A la Roque d'Anthéron, concerts et récitals se donnent dans un grand parc ceint d'une double rangée de platanes, un par jour de l'année, plantés, dit-on, sous la Révolution française. C'est là, sur la grande scène posée sur un bassin circulaire empli d'une eau transparente, surplombée par une conque faite de panneaux blancs savamment disposés et orientés pour envoyer le son vers les gradins où prend place le public que David Kadouch entre à 21 h 30 pour un récital placé sous la bannière de la « Révolution ».
Programme passionnant qui va rapprocher des œuvres que l'on n'entend jamais pour l'une d'elles, de plus en plus pour une autre et jamais ensembles pour les autres... Qui a jamais entendu en récital, Les souffrances de la Reine de France, Op.23 de Jan Ladislav Dussek ? Une oeuvre dont les mouvements suivent un programme explicite « La reine est emprisonnée » à « La guillotine tombe » en passant par « Elle doit se séparer de ses enfants », « Sa résignation » que la musique ignore peu ou prou tant elle est vive, marquée par Haydn et Mozart, contrastée certes, mais sans la charge expressive, voire doloriste, que l'on pourrait logiquement attendre de pareils titres : à peine entend-on la guillotine tomber ! Mais l'on admire la façon dont David Kadouch anime cette pièce à travers un jeu vif, articulé finement, appuyé sur un son aussi lumineux qu'il chante au fond du clavier. C'est magnifique, mais pourrait tout aussi bien être la mise en musique d'une recette de cuisine de la capture du homard à sa découpe. La faute à Dussek qui a beaucoup de talent mais aucun génie.

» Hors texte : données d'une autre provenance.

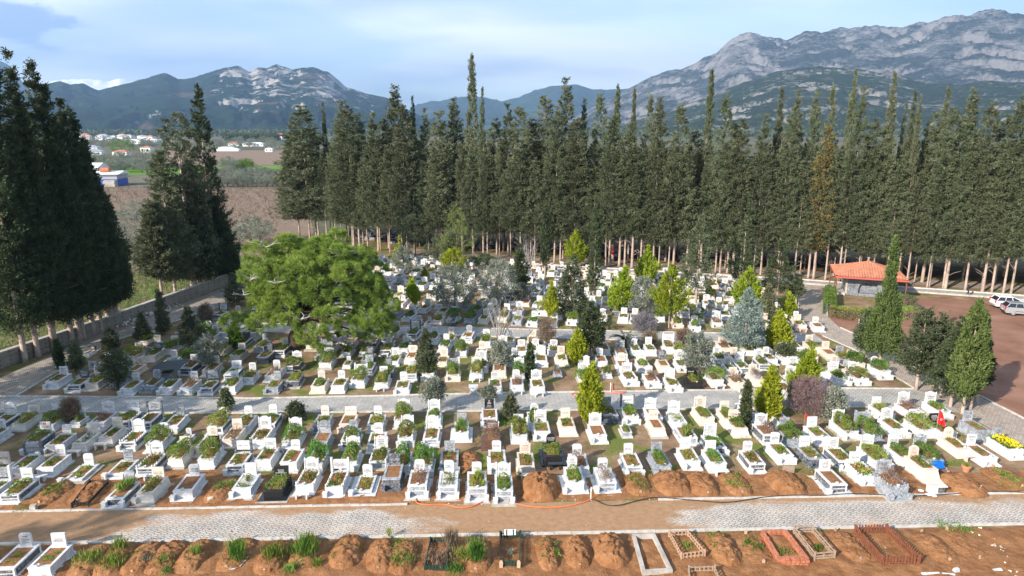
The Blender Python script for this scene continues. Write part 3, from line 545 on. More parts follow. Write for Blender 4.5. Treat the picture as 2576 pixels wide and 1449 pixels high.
# ------------------------------------------------------------------ graves
def outline(style, w_, h):
    "headstone outline in x,z from its foot"
    a = w_ / 2
    if style == 'r': return [(-a, 0), (a, 0), (a, h), (-a, h)]
    if style == 's':
        r = a * 0.42; pts = [(-a * .94, 0), (a * .94, 0), (a, h - r)]
        pts += [(a - r + r * math.cos(t), h - r + r * math.sin(t)) for t in (0.5, 1.0, 1.57)]
        pts += [(-(a - r) - r * math.cos(t), h - r + r * math.sin(t)) for t in (1.57, 1.0, 0.5)] + [(-a, h - r)]; return pts
    if style == 'a': return [(-a, 0), (a, 0), (a, h - a)] + [(a * math.cos(t), h - a + a * math.sin(t)) for t in [math.pi * k / 10 for k in range(1, 10)]] + [(-a, h - a)]
    if style == 'o': return [(-a, 0), (a, 0), (a, h * .18), (a * .84, h * .24), (a * .84, h * .74), (a, h * .78), (a, h * .86), (a * .72, h * .87), (a * .45, h * .955), (0, h), (-a * .45, h * .955), (-a * .72, h * .87), (-a, h * .86), (-a, h * .78), (-a * .84, h * .74), (-a * .84, h * .24), (-a, h * .18)]
    if style == 'h': return [(-a * .5, 0), (a * .5, 0), (a, h * .6), (a * .98, h * .82), (a * .6, h), (a * .2, h * .96), (0, h * .84), (-a * .2, h * .96), (-a * .6, h), (-a * .98, h * .82), (-a, h * .6)]
HST = {'r': (0.68, 1.30), 's': (0.60, 1.32), 'a': (0.62, 1.32), 'o': (0.86, 1.50), 'p': (1.0, 1.55), 't': (0.84, 1.18), 'b': (0.80, 1.42), 'h': (0.9, 1.50), 'n': (0.6, 1.0)}
BODY = {  # body, rim, base, headstone
    'w': ('white', 'white', 'white', 'white'), 'g': ('grey', 'grey', 'grey', 'grey'), 'G': ('grey', 'white', 'white', 'white'), 'd': ('dark', 'white', 'white', 'white'),
    'D': ('dark', 'grey', 'dark', 'dark'), 'k': ('black', 'black', 'black', 'black'), 'c': ('cream', 'cream', 'cream', 'cream'), 'C': ('cream', 'cream', 'concrete', 'cream'),
    'p': ('pink', 'pink', 'pink', 'pink'), 'P': ('pink', 'pink', 'cream', 'pink'), 'n': ('brown', 'brown', 'brown', 'brown'), 'q': ('dark', 'cream', 'cream', 'cream')}
MCODE = {'w': 'white', 'g': 'grey', 'd': 'dark', 'k': 'black', 'c': 'cream', 'p': 'pink', 'n': 'brown'}
def plantmesh(code, k):
    key = (code, k)
    if key in plantmesh.c: return plantmesh.c[key]
    rng = rngn(); n = {'v': 620, 'B': 1800, 'i': 230, 'f': 320, 'y': 700, 'b': 260, 't': 240, 'E': 2300}[code]
    if code in 'vBE':   # leafy mound
        a, b_, h = {'v': (.38, .82, .26), 'B': (.60, .98, .62), 'E': (.42, .95, .55)}[code]
        ph = rng.uniform(0, 2 * np.pi, n); u = rng.uniform(0, 1, n) ** 0.6; p = 0.5 if code != 'E' else 0.25
        X = np.sign(np.cos(ph)) * np.abs(np.cos(ph)) ** (2 * p) * np.sqrt(1 - u ** 3) ; Y = np.sign(np.sin(ph)) * np.abs(np.sin(ph)) ** (2 * p) * np.sqrt(1 - u ** 3)
        l = 1 + 0.22 * np.sin(X * 4 + k) + 0.18 * np.sin(Y * 5 + 2 * k) + rng.normal(0, .07, n); P = np.stack([X * a * l, Y * b_ * l, u * h * l], 1)
        D = np.stack([X / a, Y / b_, u / h + 0.4], 1); D /= np.linalg.norm(D, axis=1)[:, None]; D += rng.normal(0, .8, (n, 3)); me = leafmesh('plants', P, D, .095, .062, M['ivy' if (k % 2 or code == 'E') else 'green'], rng)
    elif code == 'y':
        X, Y = rng.uniform(-.5, .5, n), rng.uniform(-.95, .95, n); P = np.stack([X, Y, .08 + .3 * (1 - X * X * 2) * rng.uniform(.2, 1, n)], 1); me = leafmesh('plants', P, rng.normal(0, .6, (n, 3)) + [0, 0, .6], .12, .10, M['green'], rng)
        me.materials.append(M['yellow']); mi = (P[:, 2] > .24).astype(np.int32); me.polygons.foreach_set('material_index', mi)
    else:
        nc = {'i': 9, 'f': 12, 'b': 9, 't': 6}[code]; c = np.stack([rng.uniform(-.26, .26, nc), rng.uniform(-.72, .72, nc), np.zeros(nc)], 1); id_ = rng.integers(0, nc, n)
        hh = {'i': .16, 'f': .28, 'b': .42, 't': .55}[code]; rr = {'i': .11, 'f': .13, 'b': .15, 't': .07}[code]
        P = c[id_] + rng.normal(0, 1, (n, 3)) * [rr, rr, 0] + np.stack([0 * id_, 0 * id_, rng.uniform(0, hh * (.7 if code != 't' else .1), n)], 1)
        up = {'i': .6, 'f': .7, 'b': 1.0, 't': 2.0}[code]; D = rng.normal(0, .6, (n, 3)) + [0, 0, up]
        ln, wd = {'i': (.10, .065), 'f': (.11, .08), 'b': (.26, .03), 't': (.5, .045)}[code]
        me = leafmesh('plants', P, D, ln, wd, M[{'i': ('green', 'ivy')[k % 2], 'f': 'green', 'b': 'dry', 't': 'grass'}[code]], rng)
        if code == 'f': me.materials.append(M['red']); me.polygons.foreach_set('material_index', ((P[:, 2] > .12) & (rng.uniform(size=n) < .35)).astype(np.int32))
    plantmesh.c[key] = me; return me
plantmesh.c = {}
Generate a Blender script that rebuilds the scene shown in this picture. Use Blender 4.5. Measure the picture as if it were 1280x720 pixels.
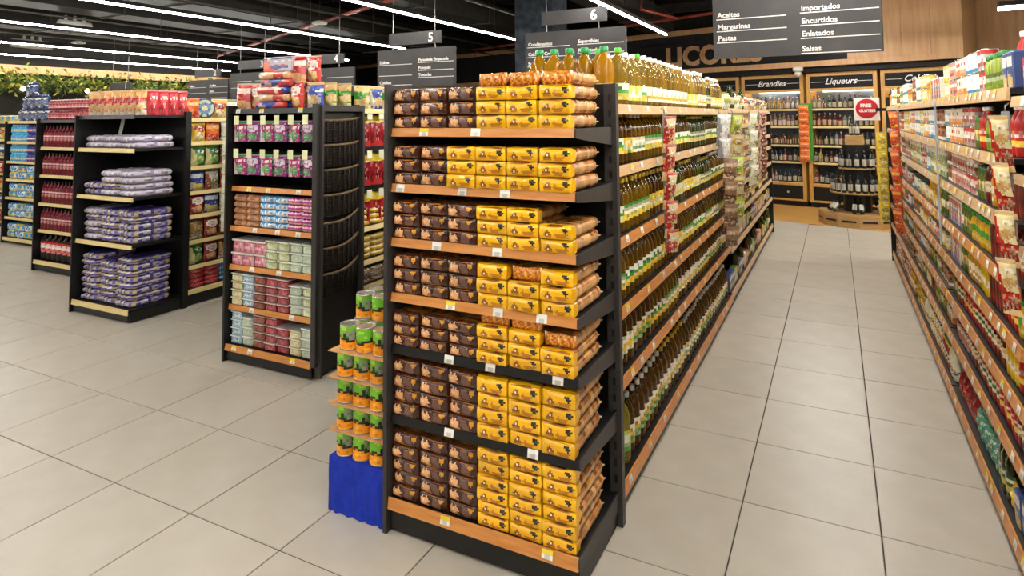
import bpy, math, random
from mathutils import Vector, Matrix
for o in list(bpy.data.objects): bpy.data.objects.remove(o)
random.seed(11)
SC = bpy.context.scene
COL = SC.collection
PI = math.pi
# ------------------------------------------------------------------ camera
F_PX, YAW, PITCH, ROLL, CY = 795.1, .4690, .0591, -.0082, 100.37
CAM_H = 1.87
c_, s_ = math.cos(YAW), math.sin(YAW); cp_, sp_ = math.cos(PITCH), math.sin(PITCH)
right = Vector((c_, s_, 0)); fwd = Vector((-s_*cp_, c_*cp_, sp_)); up = Vector((s_*sp_, -c_*sp_, cp_))
cr_, sr_ = math.cos(ROLL), math.sin(ROLL)
xc = cr_*right + sr_*up; yc = cr_*up - sr_*right; zc = -fwd
cam = bpy.data.cameras.new('camera'); cam_o = bpy.data.objects.new('camera', cam); COL.objects.link(cam_o)
cam_o.matrix_world = Matrix(((xc.x, yc.x, zc.x, 0), (xc.y, yc.y, zc.y, 0), (xc.z, yc.z, zc.z, CAM_H), (0, 0, 0, 1)))
cam.sensor_fit = 'HORIZONTAL'; cam.sensor_width = 36; cam.lens = F_PX*36/1280
cam.shift_y = -(360-CY)/1280; cam.clip_start = .05; cam.clip_end = 100
SC.camera = cam_o
# ------------------------------------------------------------------ world, exposure
w = bpy.data.worlds.new('world'); SC.world = w; w.use_nodes = True
w.node_tree.nodes['Background'].inputs[0].default_value = (.75, .72, .68, 1)
w.node_tree.nodes['Background'].inputs[1].default_value = .02
SC.view_settings.view_transform = 'Standard'; SC.view_settings.look = 'None'
SC.view_settings.gamma = 1; SC.view_settings.use_curve_mapping = False
SC.view_settings.exposure = 0.0
LED_STRENGTH = 81.0
LED_COLOR = (1.0, .962, .89)
# ------------------------------------------------------------------ colours and materials
def lin(h):
    if isinstance(h, tuple): return h
    h = h.lstrip('#'); r = []
    for i in (0, 2, 4):
        v = int(h[i:i+2], 16)/255
        r.append(v/12.92 if v <= .04045 else ((v+.055)/1.055)**2.4)
    return tuple(r)
def mixc(a, b, t):
    a, b = lin(a), lin(b); return tuple(x*(1-t)+y*t for x, y in zip(a, b))
def new_mat(name):
    m = bpy.data.materials.new(name); m.use_nodes = True
    nt = m.node_tree; b = nt.nodes['Principled BSDF']
    return m, nt, b
def attr_mat(name, rough=.5, spec=.5, metal=0, bump=0, bscale=60, trans=0, coat=0, vary=.12, ior=1.45):
    m, nt, b = new_mat(name); N = nt.nodes; L = nt.links
    a = N.new('ShaderNodeAttribute'); a.attribute_name = 'Col'
    oi = N.new('ShaderNodeObjectInfo'); mr = N.new('ShaderNodeMapRange')
    mr.inputs['To Min'].default_value = 1-vary; mr.inputs['To Max'].default_value = 1+vary
    L.new(oi.outputs['Random'], mr.inputs['Value'])
    hs = N.new('ShaderNodeHueSaturation'); L.new(a.outputs['Color'], hs.inputs['Color']); L.new(mr.outputs['Result'], hs.inputs['Value'])
    L.new(hs.outputs['Color'], b.inputs['Base Color'])
    b.inputs['Roughness'].default_value = rough; b.inputs['Specular IOR Level'].default_value = spec
    b.inputs['Metallic'].default_value = metal; b.inputs['Transmission Weight'].default_value = trans
    b.inputs['Coat Weight'].default_value = coat; b.inputs['Coat Roughness'].default_value = .15; b.inputs['IOR'].default_value = ior
    if bump:
        tc = N.new('ShaderNodeTexCoord'); n = N.new('ShaderNodeTexNoise'); n.inputs['Scale'].default_value = bscale; n.inputs['Detail'].default_value = 2
        ad = N.new('ShaderNodeVectorMath'); ad.operation = 'ADD'; L.new(tc.outputs['Object'], ad.inputs[0]); L.new(oi.outputs['Random'], ad.inputs[1])
        L.new(ad.outputs[0], n.inputs['Vector'])
        bp = N.new('ShaderNodeBump'); bp.inputs['Strength'].default_value = bump; bp.inputs['Distance'].default_value = .01
        L.new(n.outputs['Fac'], bp.inputs['Height']); L.new(bp.outputs['Normal'], b.inputs['Normal'])
    return m
def noise_mat(name, c1, c2, scale=8, rough=.5, spec=.4, bump=0, stretch=(1, 1, 1), detail=4, metal=0, vary=0, coat=0):
    m, nt, b = new_mat(name); N = nt.nodes; L = nt.links
    tc = N.new('ShaderNodeTexCoord'); mp = N.new('ShaderNodeMapping'); mp.inputs['Scale'].default_value = stretch
    L.new(tc.outputs['Object'], mp.inputs['Vector'])
    n = N.new('ShaderNodeTexNoise'); n.inputs['Scale'].default_value = scale; n.inputs['Detail'].default_value = detail
    L.new(mp.outputs[0], n.inputs['Vector'])
    cr = N.new('ShaderNodeValToRGB'); cr.color_ramp.elements[0].position = .3; cr.color_ramp.elements[1].position = .7
    cr.color_ramp.elements[0].color = (*lin(c1), 1); cr.color_ramp.elements[1].color = (*lin(c2), 1)
    L.new(n.outputs['Fac'], cr.inputs[0]); src = cr.outputs[0]
    if vary:
        oi = N.new('ShaderNodeObjectInfo'); mr = N.new('ShaderNodeMapRange'); mr.inputs['To Min'].default_value = 1-vary; mr.inputs['To Max'].default_value = 1+vary
        L.new(oi.outputs['Random'], mr.inputs['Value'])
        hs = N.new('ShaderNodeHueSaturation'); L.new(src, hs.inputs['Color']); L.new(mr.outputs['Result'], hs.inputs['Value']); src = hs.outputs['Color']
    L.new(src, b.inputs['Base Color'])
    b.inputs['Roughness'].default_value = rough; b.inputs['Specular IOR Level'].default_value = spec; b.inputs['Metallic'].default_value = metal
    b.inputs['Coat Weight'].default_value = coat; b.inputs['Coat Roughness'].default_value = .12
    if bump:
        bp = N.new('ShaderNodeBump'); bp.inputs['Strength'].default_value = bump; bp.inputs['Distance'].default_value = .01
        L.new(n.outputs['Fac'], bp.inputs['Height']); L.new(bp.outputs['Normal'], b.inputs['Normal'])
    return m
def emit_mat(name, col, st):
    m, nt, b = new_mat(name)
    b.inputs['Base Color'].default_value = (*lin(col), 1); b.inputs['Emission Color'].default_value = (*lin(col), 1); b.inputs['Emission Strength'].default_value = st
    return m
M = {}
M['print'] = attr_mat('printed_packaging', .38, .5, bump=.05, bscale=25)
M['wrap'] = attr_mat('glossy_film_wrap', .22, .6, bump=.55, bscale=38, coat=.3)
M['film'] = attr_mat('crinkled_snack_film', .27, .6, bump=.5, bscale=22, coat=.2)
M['plastic'] = attr_mat('moulded_plastic', .3, .5)
M['oil'] = attr_mat('oil_in_clear_plastic', .06, .6, trans=.62, ior=1.36, vary=.2)
M['glass'] = attr_mat('coloured_glass', .05, .6, trans=.45, ior=1.4, vary=.2, coat=.3)
M['tub'] = attr_mat('clear_tub_with_sweets', .15, .6, trans=.1, coat=.6, bump=.3, bscale=70)
M['tin'] = attr_mat('tinplate', .25, .5, metal=.7)
M['tag'] = attr_mat('paper_tag', .6, .3)
M['cloth'] = attr_mat('cloth', .9, .1, bump=.2, bscale=200)
M['black'] = noise_mat('black_powder_coat', '#0c0b0b', '#141312', 30, .42, .45, .02)
M['grey'] = noise_mat('grey_powder_coat', '#2f2c2a', '#3a3633', 30, .45, .45, .02)
M['rail'] = noise_mat('orange_wood_rail', '#c07838', '#d79550', 6, .38, .45, stretch=(1, 9, 9), vary=.06)
M['rail_pale'] = noise_mat('pale_lit_wood_rail', '#caa06e', '#dcb787', 6, .4, .45, stretch=(1, 9, 9), vary=.05)  # same rail wood, lamp glare put into its colour
M['rail_cream'] = noise_mat('cream_rail', '#d6bd7d', '#e6d196', 6, .45, .4, stretch=(1, 9, 9))
M['tile'] = noise_mat('beige_porcelain_tile', '#b3aa9b', '#bcb4a6', 5, .36, .42, .006, vary=.035, detail=6)
M['grout'] = noise_mat('dark_grout', '#4a453f', '#5a544c', 40, .9, .1)
M['woodfloor'] = noise_mat('oak_floor', '#c8954c', '#d9a75c', 3, .35, .4, stretch=(1, 10, 1))
M['ceil'] = noise_mat('black_painted_ceiling', '#0e0c0a', '#181512', 2, .9, .1)
M['duct'] = noise_mat('dark_duct_metal', '#1a1712', '#28241e', 6, .55, .3)
M['pipe'] = noise_mat('grey_conduit', '#2a2722', '#3a362f', 12, .5, .4)
M['redpipe'] = noise_mat('red_sprinkler_pipe', '#8e3a2b', '#a94a38', 12, .45, .4)
M['wall_dark'] = noise_mat('charcoal_wall', '#26241f', '#302d29', 3, .7, .2)
M['wall_black'] = noise_mat('black_fascia', '#121010', '#1b1817', 3, .6, .25)
M['wall_pale'] = noise_mat('pale_plaster', '#a79f93', '#b3ab9f', 3, .8, .2)
M['oak'] = noise_mat('oak_veneer', '#b98a5c', '#caa071', 3, .45, .35, stretch=(6, 6, .5), bump=.02)
M['oak_case'] = noise_mat('oak_case_frame', '#c08c46', '#d4a458', 5, .4, .4, stretch=(8, 8, .6))
M['case_back'] = noise_mat('case_back_mirror', '#5e6a78', '#75808c', 2, .12, .6, metal=.5)
M['board'] = noise_mat('anthracite_sign_board', '#3f3d3d', '#494646', 5, .5, .4)
M['white'] = noise_mat('white_lettering', '#e8e5df', '#f2efe9', 10, .5, .3)
M['steel'] = noise_mat('brushed_steel', '#77746f', '#8a8680', 30, .35, .5, metal=.8)
M['wicker'] = noise_mat('dark_wicker', '#17120e', '#2a2018', 60, .7, .25, .2)
M['wicker_rim'] = noise_mat('brown_wicker_rim', '#5c4b33', '#786445', 60, .7, .25, .2)
M['card'] = noise_mat('corrugated_card', '#b98c5d', '#c99d6e', 30, .85, .15)
M['mural'] = noise_mat('chalk_mural', '#1d2227', '#3b434b', 7, .8, .2, detail=8)
M['leaf'] = attr_mat('garland_leaf', .5, .4)
M['blue'] = noise_mat('royal_blue_cloth', '#1b2f9c', '#2139b4', 25, .75, .2, .1)
M['crate'] = noise_mat('pine_display', '#a8814f', '#bd9660', 4, .5, .3, stretch=(1, 8, 8))
M['led'] = emit_mat('led_diffuser', LED_COLOR, LED_STRENGTH)
M['case_led'] = emit_mat('case_lamp', (1.0, .82, .55), 60.0)
M['bulb'] = emit_mat('warm_bulb', (1.0, .75, .4), 8.0)
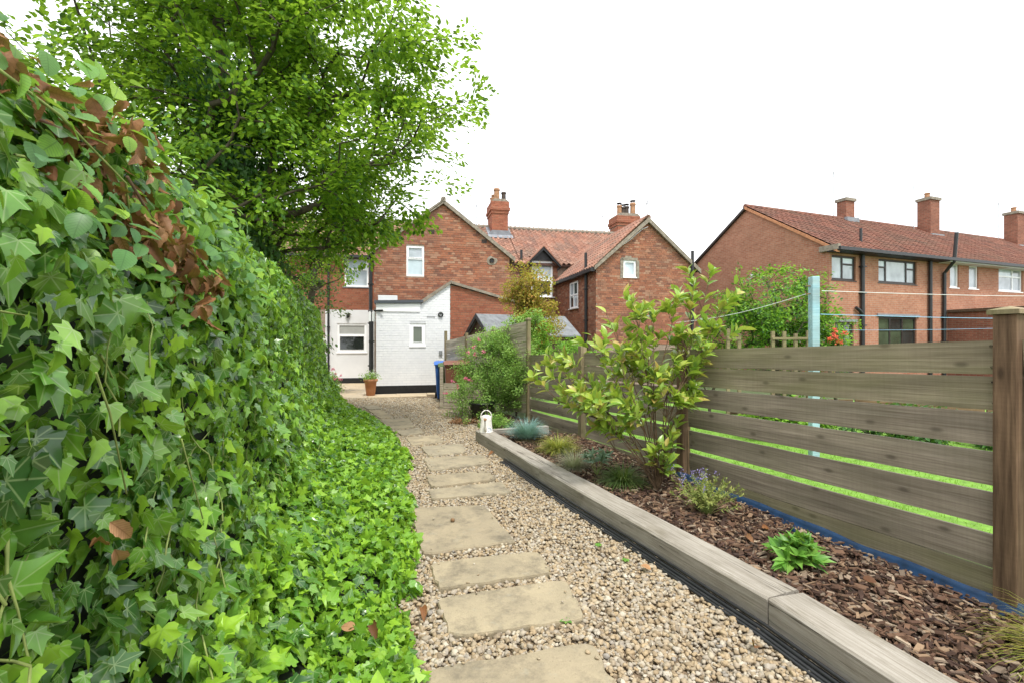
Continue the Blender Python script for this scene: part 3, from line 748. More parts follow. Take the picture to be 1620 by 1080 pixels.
def aerial(parent, x, y, z, h, ang, mat='metal_grey', arms=5):
    o = MB().tube([(x, y, z), (x, y, z+h)], .02, 6).build('aerial', mat, parent)
    d = Vector((math.cos(ang), math.sin(ang), 0)); e = Vector((-d.y, d.x, 0)); p = Vector((x, y, z+h-.05))
    b = MB().tube([p-d*.3, p+d*.55], .01, 5)
    for k in range(arms): q = p+d*(-.25+.78*k/(arms-1)); b.tube([q-e*.2, q+e*.2], .006, 4)
    b.build('aerial_arm', mat, o); return o
CAMW = Vector((0, 0, 1.6))
I4 = Matrix.Identity(4)

# ------------------------------------------------------------------ terraced houses
house_rz = math.atan2(.2164, .976)
def house_cam(): return (rotz(-house_rz) @ (CAMW-HO))
CL = house_cam()
def near_key(m): return (Vector((m[0][3], m[1][3], m[2][3]))-CL).length
h1 = empty('terraced_house', HO, house_rz, 'old red brick terraced house with white painted lean-to and tall chimney', 'house', 'old terraced houses')
# --- extension, front face at y=0
white_poly = [(0, .27), (2.22, .27), (2.22, 3.39), (1.36, 2.79), (0, 2.74)]
nbr_poly = [(2.222, -.05), (4.3, -.05), (4.3, 2.82), (2.222, 3.38)]
win_w = (.99, 1.47, 1.47, 2.16)
ext = wall_front([(0.0, -.25), (2.22, -.25), (2.22, 3.38), (1.36, 2.78), (0.0, 2.73)], [win_w], .009, 1.5).build('extension_wall', 'white_paint', h1)
mw = brick_mats(white_poly, [win_w], I4, .27, 3, .002)
pieces(ext, 'brick', BRICK, mw, 'brick_white', 170, 'brickwork', key=near_key)
nb = MB().prism([(2.222, -.25), (4.3, -.25), (4.3, 2.82), (2.222, 3.37)], 'y', .012, 1.5).build('outhouse_wall', 'mortar', h1)
pieces(nb, 'brick', BRICK, brick_mats(nbr_poly, [], I4, -.05, 4), 'brick_neat', 60, 'brickwork', key=near_key)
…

La Sonate « Les Adieux, l'Absence, le Retour » de Beethoven est une tout autre affaire. Dédiée par le compositeur à son ami l'archiduc Rodolfe contraint de prendre la fuite face aux armées napoléoniennes, cette sonate assez courte est d'une densité qui illustre bien son programme, le compositeur rappelant ainsi un caprice composé par Bach pour fêter le retour de son « frère bien aimé ». Mais quelque chose ne va pas dans le jeu de Kadouch qui manque de concentration, de détermination dans les deux premiers mouvements, échouant à créer cette atmosphère d'affliction qui les caractérisent. On le sent d'autant plus nerveux que la pédale du piano fait couiner les étouffoirs et qu'une note rebondit dans le pianissimo. Plus tard, on apprendrait qu'un grillon s'était coincé dans la mécanique ce qui fera de plus en plus couiner le piano dans les pianissimos. Le « finale » enjoué, va bien mieux au pianiste qui caracole avec une effervescence réjouissante. Révolutionnaire, la Douzième étude, Op.10 de Chopin ? Révolutionnaire, le Premier Scherzo ? Oui, mais pas que pour les raisons historiques de leur composition, ils le sont surtout par leur écriture, leur nature même. Qui, avant Chopin, avait osé un accord aussi violent, aussi dissonant que celui de son opus 20, qui avait osé cheminement harmonique si étrange autour de la tonalité principale ? Kadouch, malgré son piano aux réactions étranges, donne une interprétation juste et parfois étreignante de ce scherzo si difficile : inoubliable « berceuse » centrale murmurée avec éloquence et sans sentimentalité.